● Requirement
Print, exactly as they stand, the lines from the start of the listing to the line containing "from mathutils import", inclusive.

-- start --

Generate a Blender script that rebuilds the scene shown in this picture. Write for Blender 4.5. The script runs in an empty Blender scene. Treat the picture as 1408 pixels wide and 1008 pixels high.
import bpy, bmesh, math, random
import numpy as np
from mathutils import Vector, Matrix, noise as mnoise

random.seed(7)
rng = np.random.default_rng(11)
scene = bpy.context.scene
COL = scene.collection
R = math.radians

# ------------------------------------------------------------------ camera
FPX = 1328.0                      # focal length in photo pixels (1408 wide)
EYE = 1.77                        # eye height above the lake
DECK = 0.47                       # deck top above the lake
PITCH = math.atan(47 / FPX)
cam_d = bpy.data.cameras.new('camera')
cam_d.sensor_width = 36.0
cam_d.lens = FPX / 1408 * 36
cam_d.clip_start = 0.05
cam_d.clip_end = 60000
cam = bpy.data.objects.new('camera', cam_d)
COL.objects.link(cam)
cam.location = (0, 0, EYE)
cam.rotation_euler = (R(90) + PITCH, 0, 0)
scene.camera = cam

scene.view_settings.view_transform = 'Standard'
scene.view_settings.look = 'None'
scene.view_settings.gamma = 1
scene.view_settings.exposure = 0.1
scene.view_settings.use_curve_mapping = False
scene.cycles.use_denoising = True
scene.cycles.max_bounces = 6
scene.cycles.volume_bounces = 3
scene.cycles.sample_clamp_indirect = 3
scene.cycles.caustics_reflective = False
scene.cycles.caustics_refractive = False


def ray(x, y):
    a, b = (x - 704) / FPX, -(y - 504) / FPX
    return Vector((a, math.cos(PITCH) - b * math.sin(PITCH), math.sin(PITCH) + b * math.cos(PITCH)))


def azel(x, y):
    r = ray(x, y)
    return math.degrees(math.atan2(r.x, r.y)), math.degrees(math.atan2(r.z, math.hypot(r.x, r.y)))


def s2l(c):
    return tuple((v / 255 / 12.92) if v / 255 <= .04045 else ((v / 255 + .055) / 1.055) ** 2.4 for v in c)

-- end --

● Solution
Generate a Blender script that rebuilds the scene shown in this picture. Write for Blender 4.5. The script runs in an empty Blender scene. Treat the picture as 1408 pixels wide and 1008 pixels high.
import bpy, bmesh, math, random
import numpy as np
from mathutils import Vector, Matrix, noise as mnoise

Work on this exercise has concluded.